* DATA EXCERPTS:
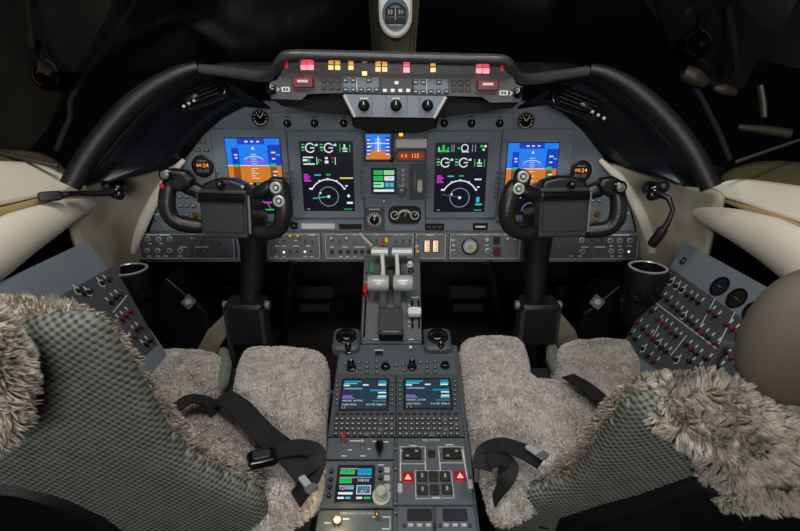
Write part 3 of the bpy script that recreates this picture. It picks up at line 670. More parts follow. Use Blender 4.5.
# lower dark fairing
b = MB(); b.prism([P(x,y,-.02) for x,y in ((272,98),(300,99),(345,92),(446,95),(490,102),(520,101),(512,108),(480,112),(440,117),(350,115),(310,111),(282,106))], -.09, -.015, FAIR, .004); b.build('fairing', cw)
PR = emi((225,60,85),1.0); BR = emi((255,105,115),2.6); AM = emi((235,145,50),1.0); AM2 = emi((255,190,100),1.7); AMD = emi((190,90,30),.8)
def lamps(name, m, w_, h, pts, lab):
    for x,y in pts: p = P(x,y,.002); part(name, m.name+str(w_), mk_lamp(w_,h,m), cw, (*p,.002), label=lab)
lamps('warning_lamp_or_reflection', PR, .0125,.0095, [(304,61.8),(310.8,61.8),(479,64.8),(486,65.2),(406.5,64)], 'pink reflection of a lit square'); lamps('warning_lamp_or_reflection', BR, .0125,.0095, [(304,67.5),(310.8,67.5),(479,70.8),(486,71),(406.5,70)], 'bright red lit square')  # upper pink row: the lamps' reflection in the hood, built as lit squares
lamps('caution_lamp_or_reflection', AM, .010,.009, [(331,62),(337.8,62.2),(351,62.5),(378,64),(384.8,64),(433,64)], 'amber reflection of a lit square'); lamps('caution_lamp_or_reflection', AM2, .010,.008, [(331,67.7),(337.8,67.8),(351,67.8),(364.6,73.5),(378,69.5),(384.8,69.5),(433,70)], 'bright amber lit square'); lamps('caution_lamp_or_reflection', AMD, .010,.004, [(364.6,62)], 'dim amber reflection strip')  # upper amber row and dim strip imitate the lamps' reflection above them
for x,y in ((286.5,63.5),(502,66.5)): p = P(x,y,.002); b = MB(); b.box((*p,.003),(.006,.018,.003),emi((200,20,40),.7)); b.build('warning_lamp_or_reflection', cw)
for x,y,k,c in ((307.5,65,.020,(1,.12,.16)),(482.5,68,.020,(1,.12,.16)),(406.5,67,.012,(1,.12,.16)),(334.5,65,.008,(1,.55,.15)),(381.5,67,.008,(1,.55,.15))):
    l = bpy.data.lights.new('warning_lamp_light','POINT'); l.energy = k; l.color = c; l.shadow_soft_size = .008
    o = bpy.data.objects.new('warning_lamp_light', l); COL.objects.link(o); o.location = G.hit(x, y, .014)
# unlit squares
b = MB()
for k in range(26):
    x = 318+k*6.7
    if x > 474: break
    for y in (74.0,): p = P(x,y+.02*(x-318)*.5); b.box((p[0],p[1],.0006),(.0125,.009,.0012),CHAR)
b.build('unlit_annunciators', cw)
for r_,nm in (((343,77,379.5,92),0),((413.5,79,448,94),1)):
    p0 = P(r_[0],r_[1]); p1 = P(r_[2],r_[3]); cx=(p0[0]+p1[0])/2; cy=(p0[1]+p1[1])/2; b = MB(); b.bbox((cx,cy,.002),(p1[0]-p0[0],p0[1]-p1[1],.004),.002,BLUEGREY)
    b.line(cx-.009+.0*nm,cy-.012,cx-.009,cy+.014,.0012,.0043,MARK); b.build('mode_panel', cw)
    for k in range(5): part('mode_button','mb',mk_button(.0105,.008,.003,CHAR,MARK), cw, (cx-.032+.016*k, cy-.010, .004))
    for k in (0,1,3): part('mode_button','mb',mk_button(.0105,.008,.003,CHAR,MARK), cw, (cx-.032+.016*k, cy+.008, .004))
p0 = P(380.5,78); p1 = P(412.5,94); cx=(p0[0]+p1[0])/2; cy=(p0[1]+p1[1])/2
b = MB(); b.bbox((cx,cy,.002),(p1[0]-p0[0],p0[1]-p1[1],.004),.002,BLK); b.build('mode_panel', cw, label='black centre mode panel')
for k in range(4): part('mode_button','mw',mk_button(.009,.007,.003,SILVP), cw, (cx-.024+.016*k, cy-.009, .004))
part('mode_button','mw',mk_button(.009,.007,.003,SILVP), cw, (cx,cy+.006,.004))
for x0,y0 in ((322,79),(329,79),(336,79),(322,86),(329,86),(336,86),(452,82),(459,82),(466,82),(452,88),(459,88),(466,88)):
    p = P(x0+2,y0+1); part('reset_button','rb',mk_button(.0115,.011,.003,CHAR), cw, (*p,0))
for x,y in ((303.6,82.5),(487,85.5)):
    p = P(x,y); b = MB(); b.bbox((*p,.006),(.044,.020,.012),.004,DRED); b.rect(p[0],p[1]+.002,.022,.005,.0123,SILVP); b.build('guarded_switch', cw, label='red guarded fire switch')
for x,y in ((286,89.5),(503.5,93)):
    p = P(x,y); b = MB(); b.bbox((*p,.001),(.018,.010,.003),.001,MARK); b.rect(p[0]-.003,p[1],.004,.005,.0028,BLK); b.rect(p[0]+.003,p[1],.004,.005,.0028,BLK); b.build('placard', cw)
for x,y in ((278,89.5),(511,93.5)): p = P(x,y); m = MB(); m.line(p[0]-.003,p[1]-.004,p[0]+.003,p[1],.002,.0006,MARK); m.line(p[0]-.003,p[1]+.004,p[0]+.003,p[1],.002,.0006,MARK); m.build('marking', cw)
for x,y in ((272,89),(517.5,92.5)): p = P(x,y); part('knob','wk',mk_knob(.009,.012,BLKG), cw, (*p,0))
# lower control plate with three knobs
GP = Frame(FC.at(395,106).hit(395,106,.012), (1,0,0), (0,.10,1)); gp = thing('glareshield_control_panel', 'grey trapezoid control plate with three knobs below the warning lights', 'control panel', GP)
b = MB(); b.prism([GP.l(x,y) for x,y in ((344,94),(446,96),(434,118),(355,117))], -.05, 0, GREY, .002); b.build('faceplate', gp)
for q in ((344,95,355,117),(446,97,434,118)): b = MB(); p0 = GP.l(q[0],q[1]); p1 = GP.l(q[2],q[3]); b.tube([(*p0,.001),(*p1,.001)],.0035,SILVP,8); b.build('edge_trim', gp)
b = MB()
for x in (372,386,407,420): p = GP.l(x,95); b.line(p[0],p[1],*GP.l(x,116),.0012,.0005,GREYD)
for x in (364,396): b.rect(*GP.l(x,98.5),.016,.0025,.0006,MARK)
b.build('marking', gp)
for x in (364,396,427.5): part('knob','gk',mk_knob(.0095,.018,FAIR), gp, (*GP.l(x,105.5),0))
for x in (376,416): part('screw','s2',mk_screw(.003), gp, (*GP.l(x,104),0))
b = MB(); b.prism([GP.l(x,y,-.02) for x,y in ((350,116),(440,117),(437,128),(420,133.5),(370,133.5),(352,127))], -.13,-.045,FAIR,.004); b.build('lower_recess', gp)
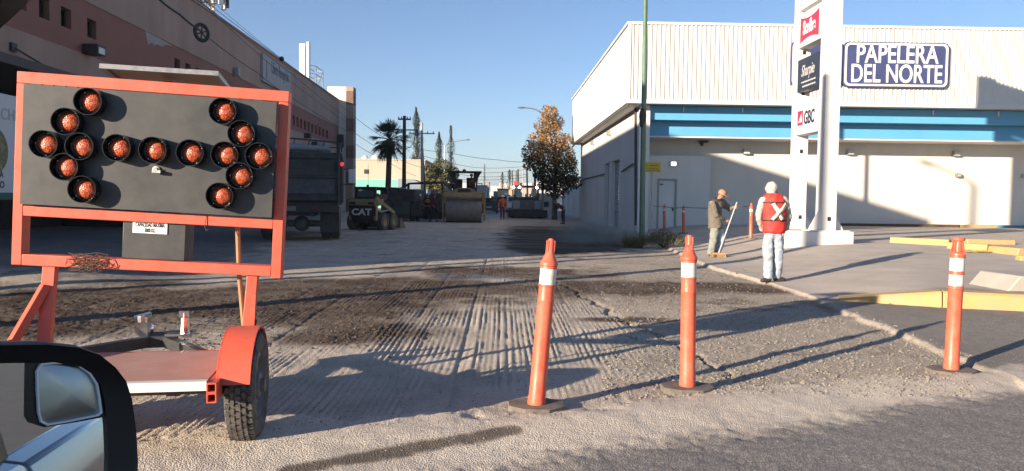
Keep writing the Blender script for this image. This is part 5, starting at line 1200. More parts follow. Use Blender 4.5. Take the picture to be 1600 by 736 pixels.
# ---- skid steer loader, rear to the camera
c = at_ground(576, 33.5); sk = thing('skid_steer_loader', 'yellow and black skid steer loader seen from behind beside the dump truck', 'loader', c, R_(-16)); sk.scale = (.95, .95, .87)
for x in (-.72, .72):
    for y in (-.15, .85, ): tyre_(sk, x, y+.1, .42, .32, 'machine_tan')
bxs(sk, 'body', 'machine_black', [(-.52, .52, -.55, 1.4, .35, .95)], .03)
mb = MB(); mb.prism([(-.62, .50), (-.70, 1.22), (-.45, 1.24), (-.45, .48)], -.66, .66, 'x'); d = mb.obj('engine_door', 'machine_black', sk, bevel=.02)
text('lettering', 'CAT', .44, 'far_white', d, frame_front(0, -.735, .90) @ Matrix.Rotation(R_(-6), 4, 'X'), .004, .02, sx=1.12)
mb = MB(); mb.prism([(-.72, 1.23), (-.70, 1.45), (-.50, 1.56), (.2, 1.56), (.2, 1.23)], -.68, .68, 'x'); h = mb.obj('engine_hood', 'machine_tan', sk, bevel=.03)
for x in (-.46, .46): mb = MB(); mb.box((x, -.70, 1.35), (.28, .06, .10)); mb.obj('grille', 'machine_black', h)
mb = MB(); P = [(-.52, 1.30), (.52, 1.30), (.52, 2.02), (.44, 2.12), (-.44, 2.12), (-.52, 2.02)]
y0, y1 = -.32, .9
for y in (y0, y1): ring_prism(mb, rrect(-.54, .54, 1.56, 2.12, .06, 2), rrect(-.42, .42, 1.66, 2.0, .05, 2), y-.04, y+.04, 'y')
mb.bb(-.55, .55, y0-.05, y1+.1, 2.12, 2.17); mb.bb(-.54, -.50, y0+.041, y1-.041, 1.5, 1.8); mb.bb(.50, .54, y0+.041, y1-.041, 1.5, 1.8); mb.obj('cab_frame', 'machine_black', sk)
mb = MB(); mb.bb(-.41, .41, y0-.01, y0+.01, 1.67, 1.99); mb.obj('rear_window', 'cab_glass', sk)
mb = MB(); mb.bb(-.28, .28, .1, .5, 1.2, 1.85); mb.obj('seat', 'machine_black', sk)
mb = MB(); mb.lathe([(.06, 2.17), (.06, 2.26), (.0, 2.28)], 10, Matrix.Translation((0, -.1, 0))); mb.obj('beacon', 'machine_black', sk)
mb = MB(); mb.tube([(.02, -.1, 2.2), (.02, -.1, 3.3)], .008, 4); mb.obj('aerial', 'wire', sk)
for s in (-1, 1):
    mb = MB(); mb.bar((s*.62, -.55, .5), (s*.62, -.52, 1.62), .12, .2); mb.bar((s*.62, -.5, 1.60), (s*.64, 1.35, .85), .10, .20); mb.bar((s*.64, 1.3, .9), (s*.64, 1.75, .3), .10, .18); mb.obj('lift_arm', 'machine_tan', sk, bevel=.015)
    mb = MB(); mb.bar((s*.66, -.2, .9), (s*.66, .9, 1.02), .06); mb.obj('hydraulic_ram', 'galvanised', sk)
mb = MB(); mb.prism([(1.6, .05), (2.2, .02), (2.25, .06), (1.75, .55), (1.62, .55)], -.9, .9, 'x'); mb.obj('bucket', 'machine_grey', sk)
# ---- single drum roller facing the camera
c = at_ground(725, 45); ro = thing('road_roller', 'yellow road roller with big steel drum and flat canopy in mid street', 'roller', c, R_(1.5))
M = Matrix.Translation((0, 0, .80)) @ Matrix.Rotation(R_(90), 4, 'Y'); mb = MB(); mb.lathe([(.55, -1.05), (.79, -1.05), (.80, -1.03), (.80, 1.03), (.79, 1.05), (.55, 1.05), (.5, .98), (0, .98)], 48, M); mb.obj('drum', 'drum_steel', ro)
mb = MB()
for s in (-1, 1): mb.bb(s*1.10-.05, s*1.10+.05, -.35, 1.5, .55, 1.42)
mb.bb(-1.15, 1.15, -.80, -.62, 1.50, 1.78); mb.bb(-1.15, -1.05, -.70, -.35, 1.1, 1.5); mb.bb(1.05, 1.15, -.70, -.35, 1.1, 1.5); mb.obj('drum_frame', 'machine_yellow', ro, bevel=.02)
for s in (-1, 1): bxs(ro, 'bolster', 'machine_yellow', [(s*1.2-.06, s*1.2+.06, -.5, .4, .1, 1.75)], .02)
bxs(ro, 'scraper', 'machine_grey', [(-1.03, 1.03, -.88, -.81, 1.42, 1.5)])
bxs(ro, 'platform', 'machine_black', [(-1.05, 1.05, .95, 2.6, 1.0, 1.75)], .02)
mb = MB(); mb.prism([(-.8, 1.6), (-.6, 1.95), (-.3, 2.05), (.3, 2.05), (.6, 1.95), (.8, 1.6)], .2, 1.0, 'y'); h = mb.obj('hood', 'machine_tan', ro, bevel=.02)
bxs(h, 'grille', 'machine_black', [(-.38, .38, .16, .199, 1.72, 1.98)])
bxs(ro, 'handrail', 'machine_yellow', [(-1.08, -1.03, .9, .95, 1.76, 2.35), (1.03, 1.08, .9, .95, 1.76, 2.35), (-1.08, -.6, .9, .95, 2.3, 2.35), (.6, 1.08, .9, .95, 2.3, 2.35)], 0)
mb = MB(); mb.prism([(-1.0, 2.98), (1.0, 2.98), (1.03, 3.06), (-1.03, 3.06)], .5, 2.4, 'y'); mb.obj('canopy', 'machine_black', ro)
for s in (-1, 1):
    mb = MB(); mb.prism([(s*.98, 2.975), (s*.55, 2.975), (s*.50, 2.35), (s*.66, 2.35)], 1.2, 1.3, 'y'); mb.obj('canopy_brace', 'machine_black', ro)
    mb = MB(); mb.bar((s*.58, 1.25, 1.7), (s*.58, 1.25, 2.36), .12); mb.obj('canopy_post', 'machine_black', ro)
    mb = MB(); mb.bar((s*.66, 2.3, 1.7), (s*.8, 2.3, 2.97), .1); mb.obj('canopy_post', 'machine_black', ro)
mb = MB(); mb.lathe([(.1, 3.06), (.1, 3.16), (0, 3.2)], 10, Matrix.Translation((-.02, 1, 0))); mb.obj('beacon', 'machine_black', ro)
bxs(ro, 'seat', 'machine_black', [(.1, .65, 1.75, 2.2, 1.75, 2.15), (.1, .65, 2.1, 2.22, 2.1, 2.7), (-.7, -.15, 1.75, 2.2, 1.75, 2.15), (-.7, -.15, 2.1, 2.22, 2.1, 2.6)], .04)
mb = MB(); mb.tube([(.35, 1.1, 1.9), (.35, 1.25, 2.25)], .03, 6); mb.lathe([(.17, -.015), (.19, 0), (.17, .015)], 16, Matrix.Translation((.35, 1.25, 2.27)) @ Matrix.Rotation(.5, 4, 'X')); mb.obj('steering_wheel', 'machine_black', ro)
for s in (-1, 1): tyre_(ro, s*.75, 3.2, .75, .55, 'machine_yellow')
bxs(ro, 'engine_cover', 'machine_yellow', [(-.8, .8, 2.7, 4.2, .9, 1.9)], .05)
p = c+Vector((.36, 1.95, 2.15-.93)); worker('roller driver in orange vest seated under the flat canopy', 0, 0, 1.72, 45, 0, 'cloth_dark', 'cloth_dark', 'vest_orange', False, .05, arms=((.15, -.55, 1.12), (-.15, -.55, 1.12)), loc=p, seat=True)
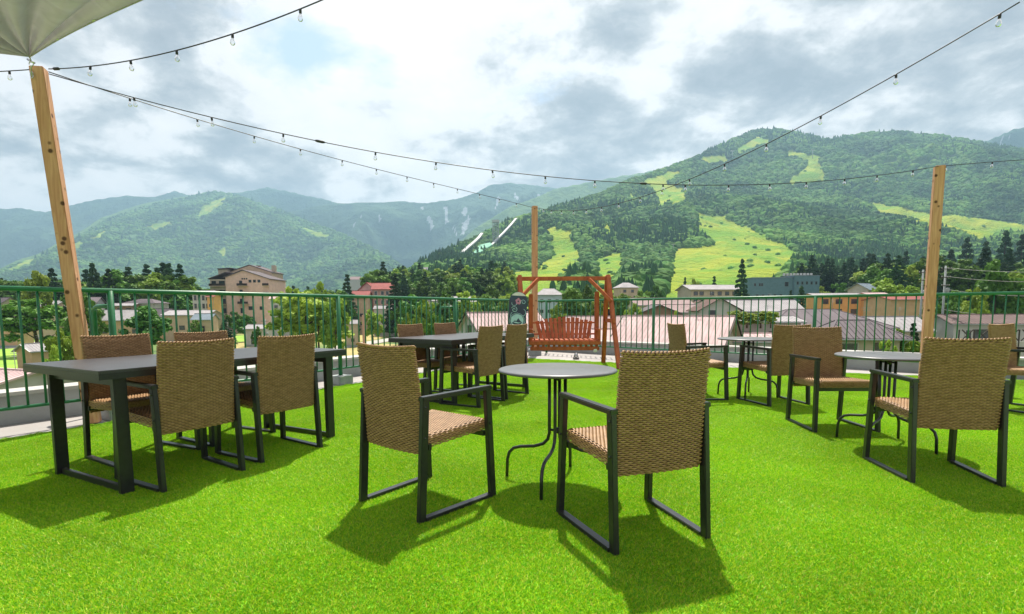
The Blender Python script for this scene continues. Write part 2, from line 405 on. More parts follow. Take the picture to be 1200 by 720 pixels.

* PROBLEM TO WORK ON: Tally how many lines of the records hold the word "parts". Answer with the number only.

* SOLUTION TO THIS TASK: 3